深い森の奥、節だけで詩のない歌を歌う『空鳴き姫』と、その歌声に魅入られた何者かの、不思議な交流の物語。
いわゆるハイファンタジーではあるのですけれど、お話の筋としてはタグの通り、ほぼ童話に近いものがあります。心優しく見目麗しく、でも呪いのおかげで半ば幽閉に近い生活を余儀なくされる、かわいそうなお姫様。古典も古典、童心のままに憧れを重ねる対象としての『空鳴き姫』の、その造形の徹底っぷりにため息が出る思いです。
『彼』が好きです。キャラクター性や人物造形はもちろんのこと、彼が物語の視点保持者であること自体が好き。きっと主人公と呼ぶべきは空鳴き姫の方で、そして仮にこの作品が本当に童話そのものであったとするなら、彼女の目線でお話を追うのが常道だと思うのですけれど。でもそれを『彼』の目から見た彼女の物語として描く、この構成がとてもよかったです。
具体的に、というか身も蓋もなく正直に白状するなら、単純に第一話からしてもう最高でした。相手から正体を隠すための仮の姿を、でも出会い頭に貶されて、普通に気分を害しちゃうところ。わかるし、なにより明らかに人知を超えた何者かである彼の、その感情の動きがこんなにわかりやすいこと自体がもう可愛い。
空鳴き姫を童話におけるお姫様とするなら、『彼』はいわゆる王子様的な役どころであることは間違いなく、畢竟どうしても人間味の薄い「ただの報酬」になってしまいがちなところ、でも彼自身の人格がちゃんとわかる。というか、姫に惹かれていくその心の動きがダイレクトに見えるという、その楽しみを否定できないのが悔しいです。

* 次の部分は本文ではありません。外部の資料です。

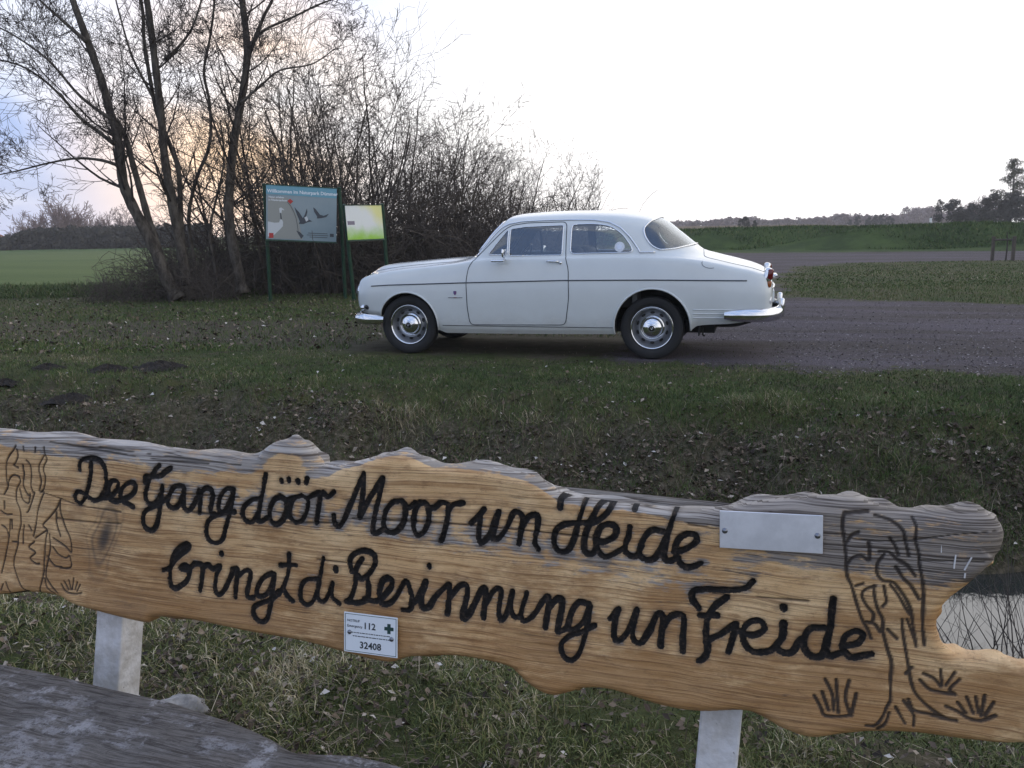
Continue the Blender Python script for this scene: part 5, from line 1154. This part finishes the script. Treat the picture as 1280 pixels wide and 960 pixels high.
# ---- shrubs of the hedge: individual many-stemmed bushes
def bush_mesh(seed, nst, hgt, fan, mat, minr=.0036, kids=(7, 6, 4), lean=0., lv=3):
    r = np.random.default_rng(seed); S = Seg()
    for k in range(nst):
        a = r.random()*2*math.pi; rr = .45*math.sqrt(r.random()); p = np.array([rr*math.cos(a), rr*math.sin(a), -.05]); t = fan*(.25+.9*r.random())
        d = np.array([math.cos(a)*t+lean, math.sin(a)*t, 1.]); d /= np.linalg.norm(d)
        grow(S, r, p, d, hgt*(.55+.5*r.random())*.80, .012*hgt**.6+.005, lv, .60, .05, 7, kids, minr, .12, .50)
    kp = [i for i in range(len(S.a)) if S.b[i][2] < hgt*.97 and math.hypot(S.b[i][0], S.b[i][1]) < hgt*.58]
    S.a = [S.a[i] for i in kp]; S.b = [S.b[i] for i in kp]; S.ra = [S.ra[i] for i in kp]; S.rb = [S.rb[i] for i in kp]
    o = S.mesh('shrub', M[mat], None, 3); return o
protos = [bush_mesh(31, 8, 5.4, .45, 'shrubtwig'), bush_mesh(32, 8, 5.0, .60, 'shrubtwig'), bush_mesh(33, 8, 4.8, .75, 'shrubtwig', lean=.10), bush_mesh(34, 9, 3.9, .9, 'shrubtwig', lean=.15)]
PH = [5.0, 4.7, 4.4, 3.5]
specs = [ # px, depth, height m, proto
 (262, 19.2, 4.8, 0), (300, 20.6, 5.4, 1), (345, 19.3, 5.9, 0), (385, 20.8, 6.6, 2), (420, 19.4, 6.1, 1), (455, 20.9, 6.2, 0), (490, 19.6, 5.1, 2), (520, 21.2, 4.6, 1), (553, 19.8, 4.0, 0), (582, 21.4, 4.2, 2), (612, 20.2, 3.7, 1), (640, 21.8, 3.6, 3), (664, 20.6, 3.1, 3), (690, 22.0, 2.5, 3), (330, 22.6, 5.0, 2), (400, 22.8, 5.3, 1), (470, 22.9, 4.9, 3), (545, 23.2, 4.3, 2), (610, 23.4, 3.7, 1)]
lbs = ['bare shrub just left of the welcome sign under the tall alders', 'bare shrub behind the bent alder trunk', 'tall bare shrub rising behind the left post of the welcome sign', 'tall bare shrub behind the crane picture of the welcome sign', 'bare shrub between the two signs, among the tallest', 'bare shrub behind the map board, dense and dark', 'bare shrub rising just right of the map board', 'bare shrub above the front wing of the car', 'bare shrub behind the car bonnet', 'bare rounded shrub over the middle of the car bonnet', 'bare shrub in front of the windscreen line of the car', 'bare shrub with fanned twigs above the car windscreen', 'bare shrub with fanned twigs over the front of the car roof', 'rightmost low shrub fanning out over the car roof', 'far-side shrub glimpsed behind the welcome sign', 'far-side shrub glimpsed behind the gap between the signs', 'far-side shrub behind the map board', 'far-side shrub behind the car bonnet', 'far-side shrub behind the car windscreen']
used_ = set()
for k, ((px, Y, hh_, pi_), lb) in enumerate(zip(specs, lbs)):
    if k in (0, 14): continue
    p = at(px, 372, Y); s = hh_/PH[pi_]
    if pi_ in used_: o = protos[pi_].copy(); COL.objects.link(o)
    else: o = protos[pi_]; used_.add(pi_)
    o.location = (p[0], p[1], 0); o.rotation_euler = (0, 0, k*2.4 if pi_ < 2 else (k % 5)*.35-.5); o.scale = (s*1.02, s*1.02, s)
    tag(o, lb, 'shrub', 'bare shrubs of the hedge')
# brambles and low brush filling the foot of the hedge
def brush(name, n, fn, mat, kind='stuff', lo=.5, hi=1.6, minr=.003, seed=3, lv=1, kids=(5, 5)):
    r = np.random.default_rng(seed); S = Seg()
    for i in range(n):
        x_, y_, f_ = fn(r); p = np.array([x_, y_, float(terrain(np.array([x_]), np.array([y_]))[0])-.03]); d = np.array([r.normal()*.6, r.normal()*.5, 1.]); d /= np.linalg.norm(d)
        grow(S, r, p, d, (lo+(hi-lo)*r.random())*f_, .007, lv, .8, -.05, 6, kids, minr, .28, .6)
    return tag(S.mesh(name, M[mat], None, 3), kind=kind)
def hedge_foot(r):
    px = r.uniform(205, 735); Y = r.uniform(18.6, 22.5); p = at(px, 370, Y); return p[0], p[1], (1.25 if px > 330 else .8)*(1 if px < 640 else .8)
brush('bramble_thicket', 1900, hedge_foot, 'shrubtwig', lo=.7, hi=2.1, minr=.006, seed=4)
def left_brush(r):
    px = r.uniform(110, 300); Y = r.uniform(17.2, 18.8); p = at(px, 370, Y); return p[0], p[1], np.interp(px, [110, 220, 300], [.45, 1., .8])
brush('low_brush', 330, left_brush, 'shrubtwig', lo=.4, hi=1.3, minr=.004, seed=6)
# ---- distant trees
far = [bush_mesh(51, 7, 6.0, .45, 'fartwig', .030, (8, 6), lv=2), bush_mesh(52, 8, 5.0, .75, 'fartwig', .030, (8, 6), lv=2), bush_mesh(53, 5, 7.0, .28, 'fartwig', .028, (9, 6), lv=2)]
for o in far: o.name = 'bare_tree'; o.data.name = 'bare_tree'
FH = [5.4, 4.6, 6.2]
def leafy(seed, h_, w_, n, mat, taper=.3, ls=.22):
    r = np.random.default_rng(seed); C_ = []; 
    nb = 26; cen = []
    for i in range(nb):
        z = r.uniform(.12, .95); rad = w_/2*(1-taper*z)*(1-.9*max(0, z-.6)**1.2); a = r.random()*6.28; q = rad*math.sqrt(r.random()); cen.append((q*math.cos(a), q*math.sin(a), z*h_, .20*w_*(1.1-.5*z)))
    cen = np.array(cen); k = r.integers(0, nb, n); d = r.normal(size=(n, 3)); d /= np.linalg.norm(d, axis=1)[:, None]; P_ = cen[k, :3]+d*(cen[k, 3:]*r.random((n, 1))**.4)
    P_[:, 2] = np.maximum(P_[:, 2], .02); u_ = r.normal(size=(n, 3)); u_ /= np.linalg.norm(u_, axis=1)[:, None]; v_ = np.cross(u_, d); s = ls*(.5+r.random((n, 1)))
    V = np.stack([P_-u_*s*.5, P_+u_*s*.5, P_+v_*s], 1).reshape(-1, 3); return V, np.arange(3*n).reshape(-1, 3)
def evergreen(name, seed, h_, w_, n, mat, taper, ls):
    V, F_ = leafy(seed, h_, w_, n, mat, taper, ls); return mesh_np(name, V, F_, M[mat])
ev = [evergreen('evergreen_tree', 61, 5, 5.2, 2600, 'fardark', .25, .30), evergreen('evergreen_tree', 62, 5, 3.2, 1800, 'fardark', .55, .28), evergreen('evergreen_tree', 63, 5, 4.2, 2200, 'fardark', .1, .32)]
usedf = set()
REF = {'b0': 5.4, 'b1': 4.6, 'b2': 6.2, 'e0': 5, 'e1': 5, 'e2': 5}
def far_xform(key, px, base_y, Y, hpx, flat):
    p = at(px, base_y, Y); z_ = float(terrain(np.array([p[0]]), np.array([p[1]]))[0]); s = hpx*Y/F/REF[key]; return (p[0], p[1], z_), s
def place_far(src, key, px, base_y, Y, hpx, lb, grp, cat='tree', flat=1.0):
    (x_, y_, z_), s = far_xform(key, px, base_y, Y, hpx, flat)
    if key in usedf: o = src.copy(); COL.objects.link(o)
    else: o = src; usedf.add(key)
    o.location = (x_, y_, z_-.05); o.scale = (s*flat, s*flat, s); o.rotation_euler = (0, 0, random.uniform(0, 6.28)); tag(o, lb, cat, grp); return o
rr_ = np.random.default_rng(9)
def mass(name, items, mat):
    """a far-off wood or hedge line that reads as one mass: leaf and twig sprays of many crowns in one mesh"""
    VV = []
    for sd, px, by, Y, hp, wr, n, tp, ls in items:
        p = at(px, by, Y); z_ = float(terrain(np.array([p[0]]), np.array([p[1]]))[0]); h_ = hp*Y/F
        V, _ = leafy(sd, h_, h_*wr, n, mat, tp, ls*Y/F); VV.append(V+np.array([p[0], p[1], z_-.05]))
    V = np.concatenate(VV); return tag(mesh_np(name, V, np.arange(len(V)).reshape(-1, 3), M[mat]), kind='stuff')
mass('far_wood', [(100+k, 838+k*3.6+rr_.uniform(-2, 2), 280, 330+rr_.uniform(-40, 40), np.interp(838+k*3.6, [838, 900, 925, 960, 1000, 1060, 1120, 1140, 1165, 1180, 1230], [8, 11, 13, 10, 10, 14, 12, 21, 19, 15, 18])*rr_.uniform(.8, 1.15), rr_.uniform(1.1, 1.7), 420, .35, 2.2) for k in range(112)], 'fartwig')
mass('hedge_line', [(300+k, -30+k*5.6+rr_.uniform(-2, 2), 312.5, 116+rr_.uniform(-3, 5), np.interp(-30+k*5.6, [-30, 0, 20, 60, 300], [10, 12, 19, 25, 25])*rr_.uniform(.9, 1.12), 1.3, 900, .05, 3.0) for k in range(52)], 'fardark')
for k, (px, hp, i, Y, lb) in enumerate([(930, 14, 0, 150, 'rounded grey bush alone on the pale stubble near the car rear window'), (944, 10, 2, 150, 'lower bush beside the rounded one on the pale stubble'), (1062, 10, 1, 240, 'smallest dark conifer at the left end of the far group on the right horizon'), (1072, 14, 1, 240, 'pointed dark conifer second from the left in the far group'), (1085, 12, 2, 240, 'bushy dark tree in the middle of the far conifer group'), (1093, 15, 1, 238, 'narrow dark conifer just right of the middle of the far group'), (1102, 16, 1, 235, 'tallest dark conifer of the far group on the right horizon'), (1112, 12, 0, 235, 'rounded dark tree at the right end of the far conifer group')]):
    place_far(ev[i], 'e%d' % i, px, 281, Y, hp, lb, 'dark bushes and conifers on the right horizon')
for px, hp, i, Y, lb in [(1184, 30, 0, 120, 'round dark evergreen standing alone left of the dark copse'), (1205, 24, 2, 125, 'dark evergreen at the left end of the copse'), (1216, 28, 1, 125, 'pointed dark evergreen in the left part of the copse'), (1230, 27, 2, 118, 'low dark evergreen in the middle of the copse'), (1244, 36, 0, 112, 'broad dark evergreen under the tall pine, on its left'), (1258, 34, 2, 108, 'broad dark evergreen directly below the tall pine'), (1272, 38, 0, 108, 'broad dark evergreen under the tall pine, on its right'), (1290, 36, 2, 108, 'dark evergreen cut by the right edge of the view')]:
    place_far(ev[i], 'e%d' % i, px, 282, Y, hp, lb, 'dark evergreens of the copse at right', flat=1.15)
for px, hp, lb in ((1200, 28, 'thin bare tree at the left end of the dark copse'), (1222, 34, 'bare tree rising out of the middle of the dark copse'), (1237, 38, 'taller bare tree just left of the tall pine')): place_far(far[0], 'b0', px, 281, 128, hp, lb, 'bare trees in the copse', flat=1.1)
def pine():
    p = at(1262, 282, 112); z0 = float(terrain(np.array([p[0]]), np.array([p[1]]))[0]); s = 112/F; r = np.random.default_rng(77)
    root = empty('pine_tree', (p[0], p[1], z0)); tag(root, 'tall open-crowned pine rising above the dark copse at the right edge', 'tree')
    hh_ = 78*s; MB().tube([(0, 0, 0), (.1, 0, hh_*.5), (0, 0, hh_*.97)], [.20, .14, .04], 8).build('trunk', M['bark'], root, True)
    S = Seg(); V = []; n = 34
    for k in range(n):
        z = hh_*(.36+.62*k/n); L_ = (14*s)*np.interp(z/hh_, [.36, .5, .7, .9, 1], [1.25, 1.2, .85, .45, .12])*r.uniform(.6, 1.15); a = r.random()*6.28; e = np.array([math.cos(a)*L_, math.sin(a)*L_, L_*.25]); b0 = np.array([0, 0, z]); S.add(b0, b0+e, .05, .015)
        for t in np.linspace(.4, 1.05, 4):
            c_ = b0+e*t+r.normal(size=3)*.12; m_ = 30; d = r.normal(size=(m_, 3))*np.array([.22, .22, .12]); q = c_+d; u_ = r.normal(size=(m_, 3))*.10; w2 = r.normal(size=(m_, 3))*.10; V.append(np.stack([q, q+u_, q+w2], 1).reshape(-1, 3))
    S.mesh('limbs', M['bark'], root, 4); V = np.concatenate(V); mesh_np('crown', V, np.arange(len(V)).reshape(-1, 3), M['farpine'], root)
pine()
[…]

いわばこう、イケメンが自分に惚れていく様子を頭の中覗いて鑑賞する楽しみ……なんて、こんなに美しい物語に対して、あまりに欲望丸出しの例えで申し訳ないのですけれど。
よかったです。なんだかいろんなものが満たされる感じ。サービス精神旺盛というか、存分に憧れの世界を味わわせてくれる、古典的かつ真っ直ぐなお話でした。きっとなんだかんだみんな大好きで、美味しくいただけちゃうタイプのやつ。ハッピーエンド最高!